Work to do = The lines from the top of the material through the line with "COL = bpy.context.scene.collection" are to be set down exactly. Leave the pictures out.

Material =

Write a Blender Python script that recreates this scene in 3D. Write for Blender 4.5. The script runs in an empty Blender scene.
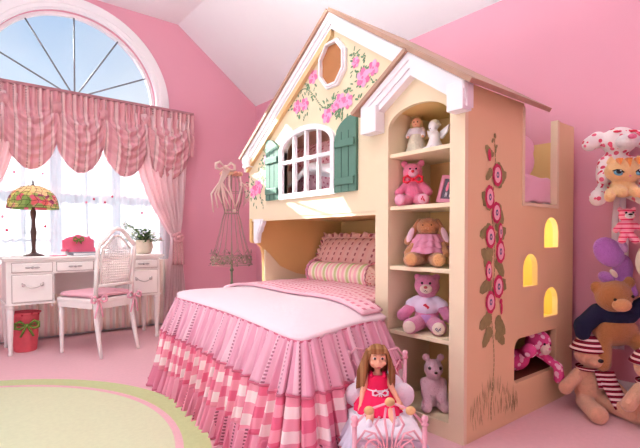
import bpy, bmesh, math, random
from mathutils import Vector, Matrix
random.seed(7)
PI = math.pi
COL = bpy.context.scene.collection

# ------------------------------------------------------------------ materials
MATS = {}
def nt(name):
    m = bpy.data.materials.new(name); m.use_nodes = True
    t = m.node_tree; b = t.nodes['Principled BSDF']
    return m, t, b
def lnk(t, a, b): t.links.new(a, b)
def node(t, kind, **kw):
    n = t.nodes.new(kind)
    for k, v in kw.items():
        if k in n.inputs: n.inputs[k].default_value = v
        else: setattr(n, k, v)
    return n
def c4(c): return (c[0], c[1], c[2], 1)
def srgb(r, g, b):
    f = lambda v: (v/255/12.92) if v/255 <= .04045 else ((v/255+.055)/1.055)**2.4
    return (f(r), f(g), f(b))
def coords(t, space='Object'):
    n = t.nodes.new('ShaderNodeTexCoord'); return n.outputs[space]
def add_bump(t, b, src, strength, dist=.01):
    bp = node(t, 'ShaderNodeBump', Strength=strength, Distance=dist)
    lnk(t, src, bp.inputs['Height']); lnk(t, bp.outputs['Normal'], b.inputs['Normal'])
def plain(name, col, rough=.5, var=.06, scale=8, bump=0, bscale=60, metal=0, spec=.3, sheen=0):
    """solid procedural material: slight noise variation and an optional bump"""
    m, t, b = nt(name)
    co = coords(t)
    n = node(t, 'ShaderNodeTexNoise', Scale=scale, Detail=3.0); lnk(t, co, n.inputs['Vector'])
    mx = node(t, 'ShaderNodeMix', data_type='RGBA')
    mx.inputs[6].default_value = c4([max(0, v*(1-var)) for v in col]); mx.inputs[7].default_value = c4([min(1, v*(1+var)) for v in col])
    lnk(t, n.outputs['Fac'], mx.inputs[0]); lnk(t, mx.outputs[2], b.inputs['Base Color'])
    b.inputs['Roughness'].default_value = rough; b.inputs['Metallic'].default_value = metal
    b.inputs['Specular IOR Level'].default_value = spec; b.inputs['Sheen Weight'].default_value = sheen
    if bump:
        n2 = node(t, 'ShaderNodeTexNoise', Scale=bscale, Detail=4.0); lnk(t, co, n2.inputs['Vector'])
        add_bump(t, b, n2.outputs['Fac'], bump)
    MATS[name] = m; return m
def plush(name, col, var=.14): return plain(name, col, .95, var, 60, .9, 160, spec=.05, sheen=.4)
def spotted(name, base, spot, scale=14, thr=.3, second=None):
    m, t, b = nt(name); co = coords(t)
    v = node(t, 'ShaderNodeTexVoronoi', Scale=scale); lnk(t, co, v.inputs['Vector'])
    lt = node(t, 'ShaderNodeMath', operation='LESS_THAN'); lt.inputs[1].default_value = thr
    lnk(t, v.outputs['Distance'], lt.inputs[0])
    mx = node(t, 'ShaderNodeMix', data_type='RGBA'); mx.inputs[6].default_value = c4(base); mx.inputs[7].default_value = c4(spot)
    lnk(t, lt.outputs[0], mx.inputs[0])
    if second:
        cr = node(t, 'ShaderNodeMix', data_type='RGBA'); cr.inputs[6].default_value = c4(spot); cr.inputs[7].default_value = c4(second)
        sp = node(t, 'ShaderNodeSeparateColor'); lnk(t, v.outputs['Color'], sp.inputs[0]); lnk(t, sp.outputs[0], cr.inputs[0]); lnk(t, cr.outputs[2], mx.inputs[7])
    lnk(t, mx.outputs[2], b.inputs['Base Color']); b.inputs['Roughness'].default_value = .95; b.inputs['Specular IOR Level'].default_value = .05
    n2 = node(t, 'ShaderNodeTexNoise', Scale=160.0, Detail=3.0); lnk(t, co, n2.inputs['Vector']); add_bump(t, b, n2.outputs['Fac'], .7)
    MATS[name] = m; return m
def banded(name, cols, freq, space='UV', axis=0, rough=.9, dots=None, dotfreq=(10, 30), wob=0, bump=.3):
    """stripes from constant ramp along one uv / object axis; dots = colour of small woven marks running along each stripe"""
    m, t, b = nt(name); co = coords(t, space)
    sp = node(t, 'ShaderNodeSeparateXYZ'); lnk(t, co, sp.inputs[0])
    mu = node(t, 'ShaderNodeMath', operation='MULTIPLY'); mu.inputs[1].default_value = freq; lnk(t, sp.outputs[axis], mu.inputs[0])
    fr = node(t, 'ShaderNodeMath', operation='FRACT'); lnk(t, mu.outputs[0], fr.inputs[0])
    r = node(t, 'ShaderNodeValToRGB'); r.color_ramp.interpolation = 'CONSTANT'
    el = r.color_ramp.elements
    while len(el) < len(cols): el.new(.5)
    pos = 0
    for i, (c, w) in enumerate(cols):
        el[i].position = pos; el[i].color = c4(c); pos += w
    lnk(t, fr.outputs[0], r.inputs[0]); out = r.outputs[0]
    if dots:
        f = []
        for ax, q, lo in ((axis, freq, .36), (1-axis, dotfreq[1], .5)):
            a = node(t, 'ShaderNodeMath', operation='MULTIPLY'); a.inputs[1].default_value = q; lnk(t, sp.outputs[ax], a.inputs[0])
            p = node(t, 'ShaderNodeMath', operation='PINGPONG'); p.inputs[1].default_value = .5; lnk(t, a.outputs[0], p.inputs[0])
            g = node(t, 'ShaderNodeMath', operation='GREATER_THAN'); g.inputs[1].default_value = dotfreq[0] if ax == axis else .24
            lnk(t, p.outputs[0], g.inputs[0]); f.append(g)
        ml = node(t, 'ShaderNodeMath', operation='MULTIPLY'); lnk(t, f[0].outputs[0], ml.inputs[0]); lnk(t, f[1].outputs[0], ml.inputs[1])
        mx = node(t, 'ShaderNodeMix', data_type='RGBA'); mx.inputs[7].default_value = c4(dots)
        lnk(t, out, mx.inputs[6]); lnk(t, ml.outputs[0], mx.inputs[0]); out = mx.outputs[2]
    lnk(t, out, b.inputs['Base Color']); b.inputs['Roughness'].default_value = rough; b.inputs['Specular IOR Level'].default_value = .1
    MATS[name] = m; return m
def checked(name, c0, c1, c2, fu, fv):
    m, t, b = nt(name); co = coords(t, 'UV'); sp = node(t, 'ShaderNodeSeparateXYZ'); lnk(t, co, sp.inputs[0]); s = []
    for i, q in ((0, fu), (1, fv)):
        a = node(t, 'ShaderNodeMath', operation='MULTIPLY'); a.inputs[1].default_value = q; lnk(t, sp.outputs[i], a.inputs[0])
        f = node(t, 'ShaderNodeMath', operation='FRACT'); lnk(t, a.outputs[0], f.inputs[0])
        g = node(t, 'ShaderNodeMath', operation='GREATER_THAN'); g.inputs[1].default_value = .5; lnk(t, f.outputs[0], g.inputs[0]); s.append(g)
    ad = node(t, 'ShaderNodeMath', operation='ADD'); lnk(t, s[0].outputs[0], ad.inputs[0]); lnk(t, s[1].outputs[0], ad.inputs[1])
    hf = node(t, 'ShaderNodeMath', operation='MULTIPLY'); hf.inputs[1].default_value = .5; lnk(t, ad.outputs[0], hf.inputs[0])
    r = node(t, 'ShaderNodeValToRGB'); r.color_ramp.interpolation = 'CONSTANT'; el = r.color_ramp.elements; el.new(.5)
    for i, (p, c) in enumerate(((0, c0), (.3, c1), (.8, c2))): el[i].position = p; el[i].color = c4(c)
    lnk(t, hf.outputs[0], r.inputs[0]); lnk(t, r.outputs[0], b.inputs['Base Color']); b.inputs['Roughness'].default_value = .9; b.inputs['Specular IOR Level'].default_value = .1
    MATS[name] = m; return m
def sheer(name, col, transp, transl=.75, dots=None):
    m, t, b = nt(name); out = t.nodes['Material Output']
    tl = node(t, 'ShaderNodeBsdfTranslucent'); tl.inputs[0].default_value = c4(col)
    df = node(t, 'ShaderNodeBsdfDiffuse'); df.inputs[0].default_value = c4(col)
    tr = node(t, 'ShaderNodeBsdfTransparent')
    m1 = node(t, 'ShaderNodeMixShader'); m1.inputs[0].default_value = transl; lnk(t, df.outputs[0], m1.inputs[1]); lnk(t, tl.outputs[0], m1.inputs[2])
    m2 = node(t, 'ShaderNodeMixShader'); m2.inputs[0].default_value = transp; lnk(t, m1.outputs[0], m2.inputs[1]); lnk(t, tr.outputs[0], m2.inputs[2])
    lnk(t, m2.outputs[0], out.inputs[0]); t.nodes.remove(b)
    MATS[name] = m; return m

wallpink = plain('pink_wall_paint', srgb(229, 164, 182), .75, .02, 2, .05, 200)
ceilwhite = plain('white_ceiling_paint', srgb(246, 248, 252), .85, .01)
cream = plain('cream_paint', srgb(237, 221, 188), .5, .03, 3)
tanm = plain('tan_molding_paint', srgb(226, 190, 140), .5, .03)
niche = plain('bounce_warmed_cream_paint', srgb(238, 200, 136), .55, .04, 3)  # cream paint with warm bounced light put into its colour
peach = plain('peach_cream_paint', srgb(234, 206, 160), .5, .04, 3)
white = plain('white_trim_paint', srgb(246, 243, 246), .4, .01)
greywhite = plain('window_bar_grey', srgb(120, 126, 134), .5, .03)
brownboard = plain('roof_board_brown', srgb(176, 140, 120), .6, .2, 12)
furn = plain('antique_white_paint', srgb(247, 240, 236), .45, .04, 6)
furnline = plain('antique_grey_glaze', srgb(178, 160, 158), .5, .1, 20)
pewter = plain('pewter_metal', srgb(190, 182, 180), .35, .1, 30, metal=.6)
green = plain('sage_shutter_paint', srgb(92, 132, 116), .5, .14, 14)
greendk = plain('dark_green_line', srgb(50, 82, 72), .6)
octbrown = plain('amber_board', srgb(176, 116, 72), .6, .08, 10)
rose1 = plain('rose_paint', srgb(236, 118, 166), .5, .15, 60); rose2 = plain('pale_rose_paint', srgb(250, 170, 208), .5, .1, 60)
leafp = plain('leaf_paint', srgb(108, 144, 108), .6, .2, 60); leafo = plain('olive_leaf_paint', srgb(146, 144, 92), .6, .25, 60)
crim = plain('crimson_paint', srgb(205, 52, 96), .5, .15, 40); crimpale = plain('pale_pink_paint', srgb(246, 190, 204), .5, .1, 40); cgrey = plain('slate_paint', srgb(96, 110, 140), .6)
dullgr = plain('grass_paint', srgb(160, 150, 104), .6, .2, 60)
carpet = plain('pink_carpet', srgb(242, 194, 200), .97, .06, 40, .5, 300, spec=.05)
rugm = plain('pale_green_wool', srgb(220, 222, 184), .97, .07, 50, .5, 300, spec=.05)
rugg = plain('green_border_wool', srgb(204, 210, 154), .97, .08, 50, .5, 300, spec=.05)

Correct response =
Write a Blender Python script that recreates this scene in 3D. Write for Blender 4.5. The script runs in an empty Blender scene.
import bpy, bmesh, math, random
from mathutils import Vector, Matrix
random.seed(7)
PI = math.pi
COL = bpy.context.scene.collection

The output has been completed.